The Furniture of the Pilgrims has naturally been matter of much interest to their descendants and others for many years. While it is doubtful if a single article now in existence can be positively identified and truthfully certified as having made the memorable voyage in the MAY-FLOWER (nearly everything having, of course, gone to decay with the wear and tear of more than two hundred and fifty years), this honorable origin is still assigned to many heirlooms, to some probably correctly. Dr.

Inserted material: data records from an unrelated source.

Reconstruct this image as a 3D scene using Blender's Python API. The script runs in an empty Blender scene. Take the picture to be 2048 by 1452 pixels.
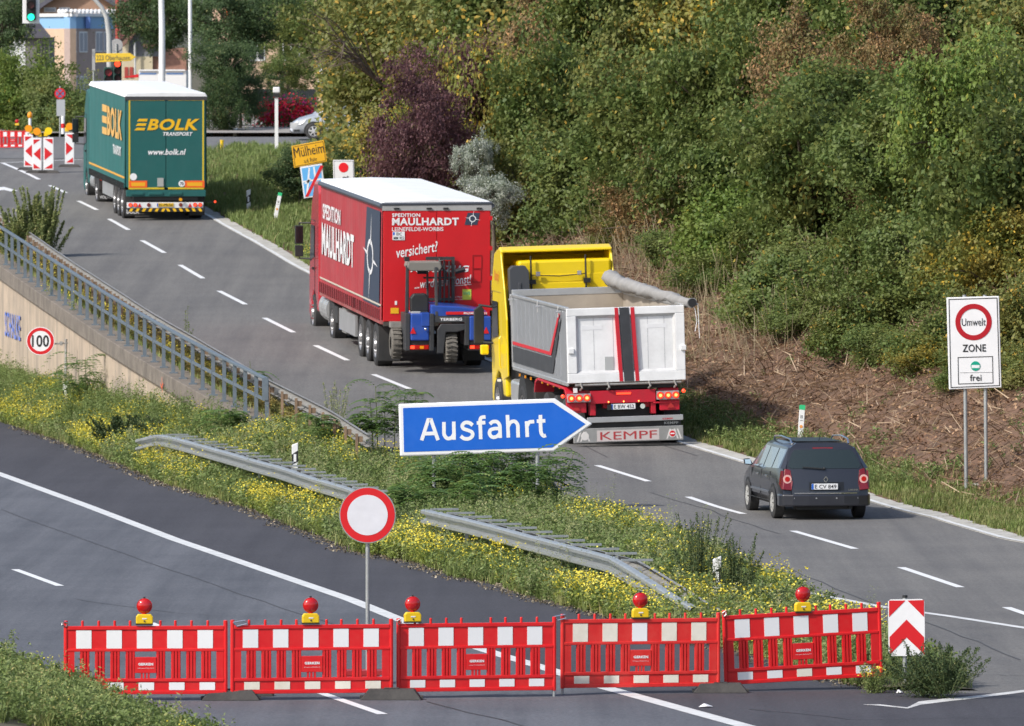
import bpy, math, random
import numpy as np
from mathutils import Matrix, Vector
random.seed(11)
rng = np.random.default_rng(11)
S = bpy.context.scene
COL = S.collection
pi = math.pi

# ------------------------------------------------------------------ camera, sky, sun, exposure
F = 18000.0; CX = 1024.0; CY = 726.0; YH = 120.0; HC = 8.32     # focal length and horizon in photograph pixels
PITCH = math.atan((CY - YH) / F)
cam = bpy.data.cameras.new('camera'); camo = bpy.data.objects.new('camera', cam); COL.objects.link(camo)
camo.location = (0, 0, HC); camo.rotation_euler = (pi / 2 - PITCH, 0, 0)
cam.sensor_width = 36; cam.lens = F / 2048 * 36; cam.clip_start = 1; cam.clip_end = 6000
cam.dof.use_dof = True; cam.dof.focus_distance = 142; cam.dof.aperture_fstop = 9
S.camera = camo
SUN_EL = math.radians(41); SUN_AZ = math.radians(52)           # azimuth measured from behind the camera towards the left
w = bpy.data.worlds.new('World'); S.world = w; w.use_nodes = True
nt = w.node_tree; bg = nt.nodes['Background']
sky = nt.nodes.new('ShaderNodeTexSky'); sky.sky_type = 'NISHITA'; sky.sun_disc = False
sky.sun_elevation = SUN_EL; sky.sun_rotation = pi + SUN_AZ
sky.air_density = 1.0; sky.dust_density = 2.5; sky.ozone_density = 1.0
nt.links.new(sky.outputs[0], bg.inputs[0]); bg.inputs[1].default_value = 0.148
sl = bpy.data.lights.new('sun', 'SUN'); sl.energy = 3.35; sl.angle = math.radians(2.6); sl.color = (1, .955, .88)
so = bpy.data.objects.new('sun', sl); COL.objects.link(so)
sd = Vector((-math.sin(SUN_AZ) * math.cos(SUN_EL), -math.cos(SUN_AZ) * math.cos(SUN_EL), math.sin(SUN_EL)))
so.rotation_euler = sd.to_track_quat('Z', 'Y').to_euler(); so.location = (-40, -40, 60)
S.view_settings.view_transform = 'Standard'; S.view_settings.look = 'None'
S.view_settings.exposure = 0.25; S.view_settings.gamma = 1

# ------------------------------------------------------------------ rays and surfaces
def P(px, py, Y):
    dx = (px - CX) / F; dy = -(py - CY) / F
    wy = math.cos(PITCH) + dy * math.sin(PITCH); wz = -math.sin(PITCH) + dy * math.cos(PITCH)
    return Vector((dx / wy * Y, Y, HC + wz / wy * Y))
_Y = np.arange(-60, 1400, .5)
def _sm(pts, k):
    z = np.interp(_Y, [p[0] for p in pts], [p[1] for p in pts])
    g = np.exp(-np.linspace(-2, 2, k) ** 2); g /= g.sum()
    return np.convolve(np.pad(z, k // 2, mode='edge'), g, 'valid')[:len(_Y)]
def zL(Y): return -0.0119 * (np.minimum(Y, 330) - 118.4)
_zr = _sm([(-60, zL(-60)), (118.4, 0), (160, zL(160)), (178, -.66), (195.6, -.02), (218, .88), (250, 2.1), (281, 3.37), (310, 4.45), (340, 5.3), (365, 5.75), (420, 6.1), (1400, 7)], 25)
_zr = np.where(_Y < 140, zL(_Y), _zr)
def zR(Y): return np.interp(Y, _Y, _zr)
def G(px, py, surf, off=0.0):
    lo, h0 = 60.0, None
    Y = 60.0
    while Y < 900:
        if P(px, py, Y).z - float(surf(Y)) - off < 0: break
        Y += 2
    a, b = Y - 2, Y
    for _ in range(25):
        m = (a + b) / 2
        if P(px, py, m).z - float(surf(m)) - off < 0: b = m
        else: a = m
    return P(px, py, a)
def trace(pts, surf, off=0.0, ext=None):
    q = sorted([(p.y, p.x) for p in (G(x, y, surf, off) for x, y in pts)])
    Y = [a for a, _ in q]; X = [b for _, b in q]
    if ext:
        s0 = (X[1] - X[0]) / (Y[1] - Y[0]) if ext[0] is None else ext[0]
        s1 = (X[-1] - X[-2]) / (Y[-1] - Y[-2]) if ext[1] is None else ext[1]
        X = [X[0] + s0 * (-60 - Y[0])] + X + [X[-1] + s1 * (500 - Y[-1])]; Y = [-60] + Y + [500]
    Y = np.array(Y); X = np.array(X)
    return lambda t: np.interp(t, Y, X)
x_med_l = trace([(0, 843), (160, 895), (330, 968), (500, 1018), (574, 1050), (656, 1080), (707, 1104), (832, 1128), (922, 1158), (1000, 1172), (1066, 1198), (1164, 1220), (1330, 1268), (1508, 1312), (1662, 1359), (1760, 1388)], zL, 0, (-.2, -.16))
x_med_r = trace([(738, 925), (900, 965), (1110, 1012), (1240, 1050), (1400, 1115), (1540, 1182), (1640, 1235), (1760, 1295), (1900, 1360), (1940, 1378)], zR, 0, (-.2, -.155))
x_rail = trace([(36, 450), (143, 524), (215, 570), (305, 628), (448, 710), (538, 762), (602, 793), (656, 820), (742, 875)], lambda Y: zR(Y), .75, (-.15, -.15))
x_hand = trace([(0, 524), (118, 604), (219, 672), (290, 716), (362, 758), (448, 805), (534, 850)], lambda Y: zR(Y) - .1, 0, (-.16, -.16))
x_re = trace([(415, 418), (480, 455), (540, 487), (612, 530), (985, 712), (1375, 880), (1500, 918), (1745, 992), (1900, 1034), (2048, 1078)], zR, 0, (-.19, -.15))
def x_rl(Y):
    a = x_med_r(Y); b = x_rail(Y) + .35
    t = np.clip((Y - 188) / 6, 0, 1)
    return a * (1 - t) + b * t
x_ll = trace([(0, 1322), (100, 1368), (310, 1452)], zL, 0, (-.2, -.16))
X_HAND_END = 202.0
def z_foot(Y): return np.interp(Y, [200, 215, 235, 262, 330], [-.05, -.25, -.55, -.75, -1.5])
def z_med(X, Y):
    a = x_med_l(Y); b = x_rl(Y)
    t = np.clip((X - a) / np.maximum(b - a, .3), 0, 1)
    z0 = zL(Y) + (zR(Y) - zL(Y)) * t * t * (3 - 2 * t) + .1 * np.sin(np.clip(t, 0, 1) * pi)
    if np.any(np.asarray(Y) > X_HAND_END - 6):
        xw = x_hand(Y); tw = np.clip((X - a) / np.maximum(xw - a, .3), 0, 1)
        zw = zL(Y) + (z_foot(Y) - zL(Y)) * tw
        zw = np.where(X > xw - .05, zR(Y) - .12, zw)
        k = np.clip((Y - (X_HAND_END - 6)) / 6, 0, 1)
        return z0 * (1 - k) + zw * k
    return z0
def slope_k(Y): return np.interp(Y, [100, 235, 262, 280, 330], [.52, .52, .3, .12, .03])
def z_bank(X, Y):
    d = X - x_re(Y)
    k = slope_k(Y)
    h = np.clip(d, 0, 1.6) * .09 + np.clip(d - 1.6, 0, 9) * k + np.clip(d - 10.6, 0, 60) * k * .25
    return zR(Y) + .03 + h + (.06 * np.sin(X * 1.7 + Y * .37) + .07 * np.sin(X * 4.1 - Y * 1.3) * np.sin(Y * .9) + .04 * np.sin(X * 9 + Y * 3.1)) * np.clip((d - 1.3) / 1.5, 0, 1)
def on_bank(px, py):
    Y = 100.0
    while Y < 500:
        p = P(px, py, Y)
        if p.z < float(z_bank(np.float64(p.x), np.float64(Y))): break
        Y += .25
    return p
def on_med(px, py):
    Y = 110.0
    while Y < 330:
        p = P(px, py, Y)
        if p.z < float(z_med(np.float64(p.x), np.float64(Y))): break
        Y += .25
    return p

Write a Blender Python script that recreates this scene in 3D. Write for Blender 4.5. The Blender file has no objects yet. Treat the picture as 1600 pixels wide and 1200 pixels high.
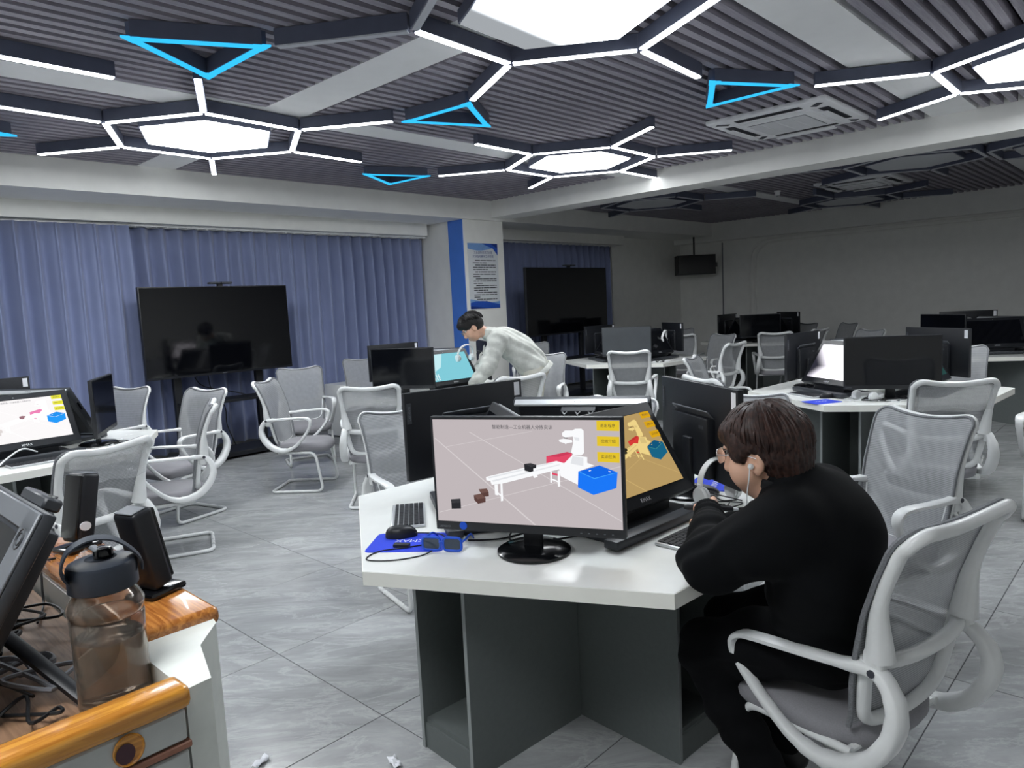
import bpy, bmesh, math, random
import numpy as np
from mathutils import Vector, Matrix, Euler

random.seed(11)
SC = bpy.context.scene
COL = SC.collection
rad = math.radians

# ------------------------------------------------------------------ camera, world, exposure
cam_data = bpy.data.cameras.new('camera')
cam = bpy.data.objects.new('camera', cam_data)
COL.objects.link(cam)
SC.camera = cam
cam_data.sensor_fit = 'HORIZONTAL'
cam_data.sensor_width = 36.0
cam_data.lens = 36.0 * 1121.1 / 1600.0
cam_data.clip_start = 0.05
cam_data.clip_end = 60
_yaw, _pit, _rol = 0.81101, -0.109935, -0.048847
_f = Vector((math.sin(_yaw) * math.cos(_pit), math.cos(_yaw) * math.cos(_pit), math.sin(_pit)))
_r = Vector((math.cos(_yaw), -math.sin(_yaw), 0))
_u = _r.cross(_f)
_r2 = _r * math.cos(_rol) + _u * math.sin(_rol)
_u2 = -_r * math.sin(_rol) + _u * math.cos(_rol)
cam.matrix_world = Matrix(((_r2.x, _u2.x, -_f.x, 0), (_r2.y, _u2.y, -_f.y, 0), (_r2.z, _u2.z, -_f.z, 1.54), (0, 0, 0, 1)))

world = bpy.data.worlds.new('world')
SC.world = world
world.use_nodes = True
world.node_tree.nodes['Background'].inputs[0].default_value = (0.5, 0.6, 0.8, 1)
world.node_tree.nodes['Background'].inputs[1].default_value = 0.12
SC.view_settings.view_transform = 'Standard'
SC.view_settings.look = 'None'
SC.view_settings.gamma = 1.0
SC.view_settings.use_curve_mapping = False
EXPO = 1.3
SC.view_settings.exposure = EXPO
PANEL_W = 9.0      # radiance of the lit hexagon panels
TUBE_W = 7.0       # radiance of the lit white tubes
BLUE_W = 0.5       # radiance of the blue triangles

# ------------------------------------------------------------------ materials
def lin(c):
    c = c / 255.0
    return c / 12.92 if c <= 0.04045 else ((c + 0.055) / 1.055) ** 2.4

def S(r, g, b):
    return (lin(r), lin(g), lin(b), 1.0)

class NT:
    def __init__(self, m):
        self.t = m.node_tree
        self.n = m.node_tree.nodes
        self.l = m.node_tree.links
    def add(self, typ, **kw):
        nd = self.n.new(typ)
        for k, v in kw.items():
            setattr(nd, k, v)
        return nd
    def link(self, a, b):
        self.l.new(a, b)

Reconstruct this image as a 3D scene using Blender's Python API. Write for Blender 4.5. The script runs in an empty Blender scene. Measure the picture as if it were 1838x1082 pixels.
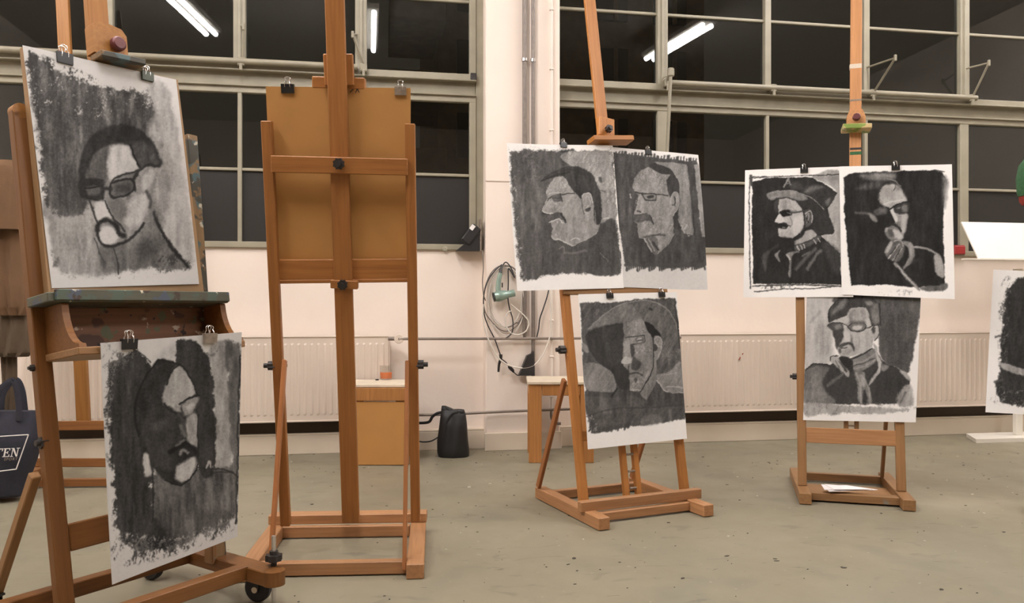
import bpy, math, random
import numpy as np
from mathutils import Matrix, Vector

# ---------------------------------------------------------------- camera, world, exposure
S = bpy.context.scene
COL = S.collection
FPX, CX, HY, CAMH, YAW = 1400.0, 919.0, 552.0, 1.05, math.radians(9.5)
cam = bpy.data.cameras.new('camera'); camo = bpy.data.objects.new('camera', cam); COL.objects.link(camo)
cam.sensor_width = 36; cam.lens = FPX/1838*36; cam.shift_y = 11/1838; cam.clip_start = .05; cam.clip_end = 200
camo.location = (0, 0, CAMH); camo.rotation_euler = (math.pi/2, 0, -YAW)
S.camera = camo
w = bpy.data.worlds.new('night'); S.world = w; w.use_nodes = True
w.node_tree.nodes['Background'].inputs[0].default_value = (.5, .42, .34, 1)
w.node_tree.nodes['Background'].inputs[1].default_value = .05
S.view_settings.view_transform = 'Standard'; S.view_settings.look = 'None'
S.view_settings.exposure = 0.0; S.view_settings.gamma = 1; S.view_settings.use_curve_mapping = False
LAMP_POWER = 131.0
LAMP_COL = (1.0, .96, .96)
S.cycles.use_denoising = True
S.cycles.max_bounces = 7; S.cycles.diffuse_bounces = 4; S.cycles.transparent_max_bounces = 12
try: S.cycles.sample_clamp_indirect = 6
except Exception: pass

# ---------------------------------------------------------------- geometry of the place
V = lambda *a: np.array(a, float)
FW = V(math.sin(YAW), math.cos(YAW), 0); RT = V(math.cos(YAW), -math.sin(YAW), 0); UP = V(0, 0, 1); C0 = V(0, 0, CAMH)
def ray(px, py): return FW+(px-CX)/FPX*RT+(HY-py)/FPX*UP
def on_wall(px, py, Y=5.82):
    d = ray(px, py); return C0+d*(Y/d[1])
def on_floor(px, py, z=0.):
    d = ray(px, py); return C0+d*((z-CAMH)/d[2])
def at_depth(px, py, Z): return C0+ray(px, py)*Z
def nrm(a): a = np.array(a, float); return a/np.linalg.norm(a)

class Frame:
    """an easel's leaning plane: s along the frame, t up the slope, o out of its face"""
    def __init__(f, p0, e, lean_deg, back):
        f.p0 = np.array(p0, float); f.e = nrm([*e, 0]); f.b = nrm([*back, 0]); a = math.radians(lean_deg)
        f.u = f.b*math.sin(a)+UP*math.cos(a); f.n = nrm(np.cross(f.e, f.u)); f.nh = -f.b
    def at(f, s, t, o=0.): return f.p0+f.e*s+f.u*t+f.n*o
    def px(f, x, y, o=0.):
        p = f.p0+f.n*o; d = ray(x, y); return C0+d*(np.dot(p-C0, f.n)/np.dot(d, f.n))
    def st(f, x, y, o=0.):
        q = f.px(x, y, o)-f.p0; return q@f.e, q@f.u

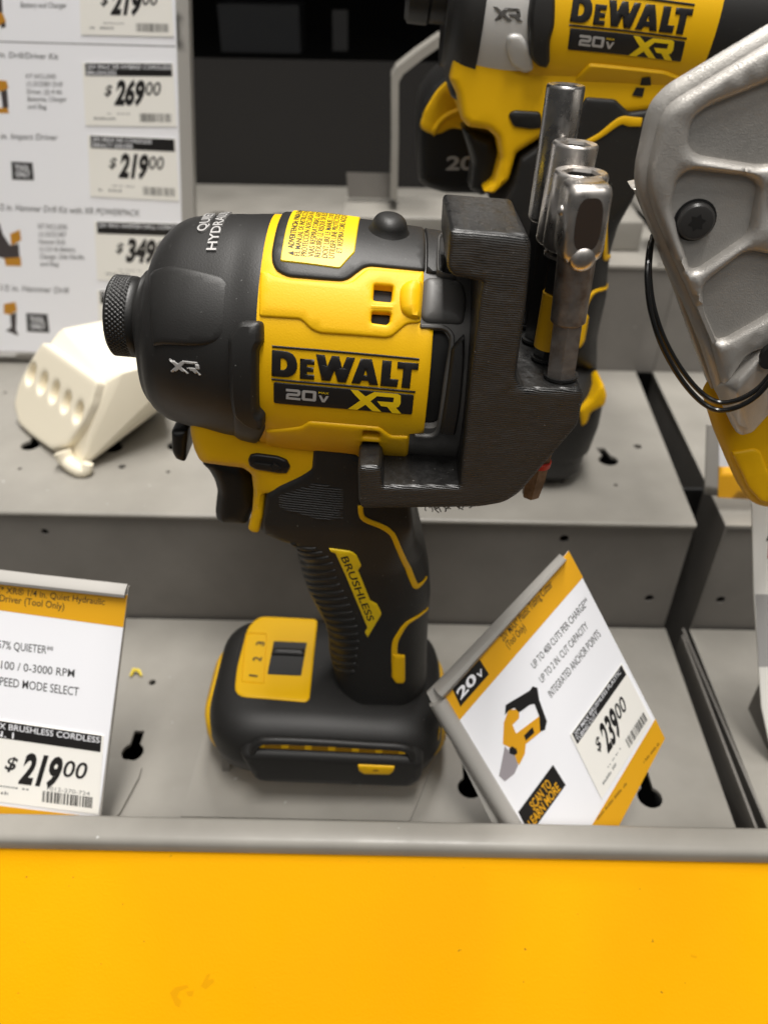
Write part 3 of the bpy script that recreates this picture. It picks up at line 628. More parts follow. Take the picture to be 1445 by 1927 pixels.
# handle: yellow trigger housing, trigger, black grip
uvz = lambda px, Y=YT: np.array([[p[0], p[2]] for p in (aty(x, y, Y) for x, y in px)])
ypoly = fillet(uvz([(354, 780), (356, 820), (363, 850), (371, 867), (380, 875), (423, 881), (456, 885), (471, 896), (476, 926), (475, 959), (467, 993), (476, 1000), (488, 1000), (495, 973), (500, 930), (560, 960), (700, 960), (765, 930), (790, 868), (792, 700), (500, 690)], YT - 18.0), 0.6)
YS = Slab(ypoly, YT, 19.5, lambda Q: np.clip(1.4 + (Q[:, 1] - aty(470, 905, YT)[2]) * 0.2, 1.5, 4.0))
th_ = mk('trigger_housing', *slab_geo(YS, 2.0), YEL, drv)
gl = [(490, 1000), (523, 1009), (546, 1018), (559, 1036), (566, 1066), (576, 1099), (593, 1132), (611, 1165), (619, 1199), (621, 1232), (628, 1262)]
gr = [(640, 1310), (800, 1310), (803, 1265), (803, 1232), (806, 1165), (810, 1116), (807, 1076), (796, 1026), (781, 979), (772, 940), (772, 868)]
gpoly = np.concatenate([uvz([(490, 1003)], YT - 18), uvz([(523, 1012), (546, 1021)], YT - 14), uvz(gl[3:] + gr[:-2], YT - 4), uvz(gr[-2:] + [(700, 869), (670, 853), (640, 832), (593, 830), (589, 843), (586, 880), (566, 893), (523, 913), (501, 930), (494, 973)], YT - 19)])
zk = aty(600, 985, YT - 18)[2]; zk2 = aty(600, 1070, YT - 15)[2]
GS = Slab(fillet(gpoly, 0.8), YT, 20.3, lambda Q: np.interp(Q[:, 1], [zk2, zk], [15.0, 1.6]), bf=lambda Q: np.interp(Q[:, 1], [zk2 - 20, zk2, zk], [17.0, 17.8, 20.3]))
grip = mk('grip', *slab_geo(GS, 1.5), BLK, drv, ang=50)
TR = Slab(fillet(uvz([(377, 872), (392, 886), (402, 904), (408, 925), (404, 962), (405, 976), (416, 987), (466, 988), (478, 955), (478, 900), (462, 870), (400, 850)], YT - 7), 1.0), YT, 9.0, 4.0)
mk('trigger', *slab_geo(TR, 1.5), BLKP, drv)
LD = Slab(fillet(uvz([(336, 780), (337, 820), (344, 834), (362, 840), (366, 780)]), 1.0), YT, 10.0, 2.0); mk('lamp_ring', *slab_geo(LD, 1.5), BLKP, drv)
bt = relief('direction_button', YS, fillet(picks(YS, [(467, 864), (472, 854), (484, 852), (522, 857), (540, 864), (547, 877), (541, 889), (526, 889), (482, 882), (470, 875)]), 0.5), BLKP, drv, h=0.9, bev=0.6, base=-1.0, step=1.0)
relief('arrow', YS, picks(YS, [(477, 865), (514, 870), (513, 864), (534, 877), (511, 886), (512, 880), (476, 875)]), BLK, bt, h=1.35, bev=0.3, base=0.4, step=0.8)
zp = lambda x, y: (380 + x / 3.01, 800 + y / 3.01)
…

Oliver Wendell Holmes in his delightful lines, "On Lending a Punch Bowl," humorously claims for his convivial silver vessel a place with the Pilgrims: -

"Along with all the furniture, to fill their new abodes, To judge by what is still on hand, at least a hundred loads."

To a very few time-worn and venerated relics - such as Brewster's chair and one or more books, Myles Standish's Plymouth sword, the Peregrine White cradle, Winslow's pewter, and one or two of Bradford's books - a strong probability attaches that they were in veritate, as traditionally avowed, part of the MAY-FLOWER'S freight, but of even these the fact cannot be proven beyond the possibility of a doubt.